### PROVIDED DATA:

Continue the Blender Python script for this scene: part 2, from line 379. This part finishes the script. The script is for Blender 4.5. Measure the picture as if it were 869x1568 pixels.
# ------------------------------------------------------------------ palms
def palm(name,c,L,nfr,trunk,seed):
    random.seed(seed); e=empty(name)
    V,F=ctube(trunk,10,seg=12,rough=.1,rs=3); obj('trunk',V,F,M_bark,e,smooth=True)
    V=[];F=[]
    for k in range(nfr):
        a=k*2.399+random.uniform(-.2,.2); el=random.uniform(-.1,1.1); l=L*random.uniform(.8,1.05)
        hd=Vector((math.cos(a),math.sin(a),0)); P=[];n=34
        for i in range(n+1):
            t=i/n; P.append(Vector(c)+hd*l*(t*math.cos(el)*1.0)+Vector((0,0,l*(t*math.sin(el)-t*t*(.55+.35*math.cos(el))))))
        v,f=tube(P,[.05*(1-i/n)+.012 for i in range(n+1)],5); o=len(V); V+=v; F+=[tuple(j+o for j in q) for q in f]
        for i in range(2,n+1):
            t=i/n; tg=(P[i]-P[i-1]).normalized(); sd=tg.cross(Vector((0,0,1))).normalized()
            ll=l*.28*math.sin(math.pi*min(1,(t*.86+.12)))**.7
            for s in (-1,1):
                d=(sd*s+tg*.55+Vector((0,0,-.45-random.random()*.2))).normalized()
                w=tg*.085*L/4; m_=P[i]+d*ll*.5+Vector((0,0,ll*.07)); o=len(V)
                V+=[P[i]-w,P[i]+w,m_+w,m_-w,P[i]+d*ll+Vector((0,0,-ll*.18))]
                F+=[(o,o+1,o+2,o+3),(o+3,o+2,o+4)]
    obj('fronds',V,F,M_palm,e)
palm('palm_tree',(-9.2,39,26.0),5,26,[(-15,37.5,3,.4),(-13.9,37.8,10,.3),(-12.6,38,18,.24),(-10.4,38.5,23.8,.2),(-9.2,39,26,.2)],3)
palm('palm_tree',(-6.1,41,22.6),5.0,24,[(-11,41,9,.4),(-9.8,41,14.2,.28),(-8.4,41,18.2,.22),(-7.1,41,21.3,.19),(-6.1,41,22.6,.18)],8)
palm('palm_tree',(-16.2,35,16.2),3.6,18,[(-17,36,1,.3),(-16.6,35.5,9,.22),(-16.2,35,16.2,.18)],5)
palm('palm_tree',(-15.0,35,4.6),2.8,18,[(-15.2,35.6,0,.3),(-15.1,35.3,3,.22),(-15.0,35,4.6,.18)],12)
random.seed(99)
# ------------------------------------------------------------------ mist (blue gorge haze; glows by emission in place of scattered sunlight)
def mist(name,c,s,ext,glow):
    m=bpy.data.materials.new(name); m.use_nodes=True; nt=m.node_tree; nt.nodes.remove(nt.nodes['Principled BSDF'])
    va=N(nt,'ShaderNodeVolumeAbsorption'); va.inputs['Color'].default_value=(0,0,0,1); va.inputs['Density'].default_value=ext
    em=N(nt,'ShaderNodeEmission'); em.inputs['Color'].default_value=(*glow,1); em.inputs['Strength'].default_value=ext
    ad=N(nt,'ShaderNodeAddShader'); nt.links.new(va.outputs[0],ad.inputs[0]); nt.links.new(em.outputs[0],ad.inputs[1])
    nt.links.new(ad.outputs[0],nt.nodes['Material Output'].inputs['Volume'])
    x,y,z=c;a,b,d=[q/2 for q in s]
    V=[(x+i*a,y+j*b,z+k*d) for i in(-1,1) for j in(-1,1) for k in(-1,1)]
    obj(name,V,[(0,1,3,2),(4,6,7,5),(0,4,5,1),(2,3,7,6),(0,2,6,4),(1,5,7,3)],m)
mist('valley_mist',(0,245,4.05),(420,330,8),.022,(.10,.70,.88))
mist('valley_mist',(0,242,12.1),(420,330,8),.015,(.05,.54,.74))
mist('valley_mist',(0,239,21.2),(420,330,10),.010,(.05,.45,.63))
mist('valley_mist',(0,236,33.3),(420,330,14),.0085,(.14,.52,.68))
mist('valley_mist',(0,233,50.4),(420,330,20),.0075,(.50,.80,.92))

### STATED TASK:
All of the data needs to be reproduced exactly, with no line missing.

### PROBLEM SOLUTION:
Continue the Blender Python script for this scene: part 2, from line 379. This part finishes the script. The script is for Blender 4.5. Measure the picture as if it were 869x1568 pixels.
# ------------------------------------------------------------------ palms
def palm(name,c,L,nfr,trunk,seed):
    random.seed(seed); e=empty(name)
    V,F=ctube(trunk,10,seg=12,rough=.1,rs=3); obj('trunk',V,F,M_bark,e,smooth=True)
    V=[];F=[]
    for k in range(nfr):
        a=k*2.399+random.uniform(-.2,.2); el=random.uniform(-.1,1.1); l=L*random.uniform(.8,1.05)
        hd=Vector((math.cos(a),math.sin(a),0)); P=[];n=34
        for i in range(n+1):
            t=i/n; P.append(Vector(c)+hd*l*(t*math.cos(el)*1.0)+Vector((0,0,l*(t*math.sin(el)-t*t*(.55+.35*math.cos(el))))))
        v,f=tube(P,[.05*(1-i/n)+.012 for i in range(n+1)],5); o=len(V); V+=v; F+=[tuple(j+o for j in q) for q in f]
        for i in range(2,n+1):
            t=i/n; tg=(P[i]-P[i-1]).normalized(); sd=tg.cross(Vector((0,0,1))).normalized()
            ll=l*.28*math.sin(math.pi*min(1,(t*.86+.12)))**.7
            for s in (-1,1):
                d=(sd*s+tg*.55+Vector((0,0,-.45-random.random()*.2))).normalized()
                w=tg*.085*L/4; m_=P[i]+d*ll*.5+Vector((0,0,ll*.07)); o=len(V)
                V+=[P[i]-w,P[i]+w,m_+w,m_-w,P[i]+d*ll+Vector((0,0,-ll*.18))]
                F+=[(o,o+1,o+2,o+3),(o+3,o+2,o+4)]
    obj('fronds',V,F,M_palm,e)
palm('palm_tree',(-9.2,39,26.0),5,26,[(-15,37.5,3,.4),(-13.9,37.8,10,.3),(-12.6,38,18,.24),(-10.4,38.5,23.8,.2),(-9.2,39,26,.2)],3)
palm('palm_tree',(-6.1,41,22.6),5.0,24,[(-11,41,9,.4),(-9.8,41,14.2,.28),(-8.4,41,18.2,.22),(-7.1,41,21.3,.19),(-6.1,41,22.6,.18)],8)
palm('palm_tree',(-16.2,35,16.2),3.6,18,[(-17,36,1,.3),(-16.6,35.5,9,.22),(-16.2,35,16.2,.18)],5)
palm('palm_tree',(-15.0,35,4.6),2.8,18,[(-15.2,35.6,0,.3),(-15.1,35.3,3,.22),(-15.0,35,4.6,.18)],12)
random.seed(99)
# ------------------------------------------------------------------ mist (blue gorge haze; glows by emission in place of scattered sunlight)
def mist(name,c,s,ext,glow):
    m=bpy.data.materials.new(name); m.use_nodes=True; nt=m.node_tree; nt.nodes.remove(nt.nodes['Principled BSDF'])
    va=N(nt,'ShaderNodeVolumeAbsorption'); va.inputs['Color'].default_value=(0,0,0,1); va.inputs['Density'].default_value=ext
    em=N(nt,'ShaderNodeEmission'); em.inputs['Color'].default_value=(*glow,1); em.inputs['Strength'].default_value=ext
    ad=N(nt,'ShaderNodeAddShader'); nt.links.new(va.outputs[0],ad.inputs[0]); nt.links.new(em.outputs[0],ad.inputs[1])
    nt.links.new(ad.outputs[0],nt.nodes['Material Output'].inputs['Volume'])
    x,y,z=c;a,b,d=[q/2 for q in s]
    V=[(x+i*a,y+j*b,z+k*d) for i in(-1,1) for j in(-1,1) for k in(-1,1)]
    obj(name,V,[(0,1,3,2),(4,6,7,5),(0,4,5,1),(2,3,7,6),(0,2,6,4),(1,5,7,3)],m)
mist('valley_mist',(0,245,4.05),(420,330,8),.022,(.10,.70,.88))
mist('valley_mist',(0,242,12.1),(420,330,8),.015,(.05,.54,.74))
mist('valley_mist',(0,239,21.2),(420,330,10),.010,(.05,.45,.63))
mist('valley_mist',(0,236,33.3),(420,330,14),.0085,(.14,.52,.68))
mist('valley_mist',(0,233,50.4),(420,330,20),.0075,(.50,.80,.92))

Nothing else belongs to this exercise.